Вот заговорил: “Да! Да!”, потом тише: “Да, да”.
11 марта. Сегодня сынчику 11 месяцев, Кате только что отметили 12 лет. Наде не скажу, сколько, она молодая, а мне 37 с половиной. Как раз вчера годовщина смерти Пушкина. Вот-вот я буду старше его. Это рубеж. Прошу у судьбы Пскова, и Михайловского, и Новгорода. Но хочу там быть, как на исповеди, один. Боюсь загадывать.
Проверить себя. Не бегу ли в статьи и рецензии от главного — от прозы, не ищу ли в нужде и нищете, трудностях оправданий, не легок ли крест?
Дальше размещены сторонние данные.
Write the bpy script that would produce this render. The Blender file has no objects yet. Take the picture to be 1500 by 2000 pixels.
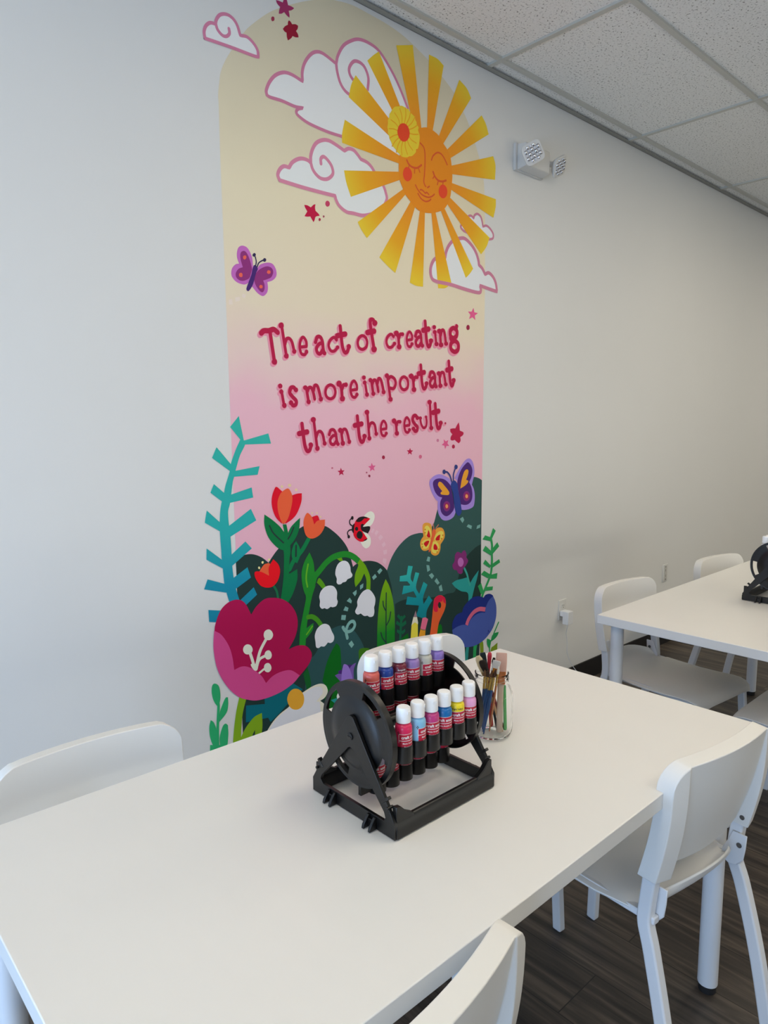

Зовут дети. Дети, а всего двое, но число множественное. Жить нелегко; нехватки, долги, бедность изнуряют прежде всего жену, нервы у нее избиты и сорваны, лечиться не хочет, считая, что мы к ней несправедливы. Усталость и бедность заездили ее, бессмысленно говорить, что живем не хуже других, видно же ей, что живем хуже многих — хожу в таком виде, что стыдно показаться. И она вся оборвалась, сапоги материны на резинке. За музыку Кате не плачено, а за нее лупят и за те месяцы, в которые Катя болела. Купила Надя в бассейн абонементы, но, как назло, потеряла их. Все одно к одному — боли в животе, чесотка на Кате и крики на Катю и меня, злость и все заменяющая любовь к сыну. Я терплю, но тоже не стальной. А всякие йоги, они во вред семьям, оттого они и не привились у нас — надо же кому-то вести хозяйство. Да и что о них — помогает вера, но, по Наде, и она эгоизм. Все правы, все измучены, все запутаны.
По радио, и в газетах, и на TV только о войнах, переворотах, убийствах.
Следил за Ираном, боялся, сегодня радость — президент отрекся в пользу аятоллы. Вот — религия, вера победила танки.
13 марта. Второй раз в этом году в ЦДЛ, да сразу четыре часа сидения. Сидел, думал, как не омертвеют задницы у секретарей правления — ведь вся жизнь у них в сидении. Так же, сидя, едут домой. И так лет по 15. Не ездя в автобусах и метро, они зовут меня к близости жизни! Писал письма.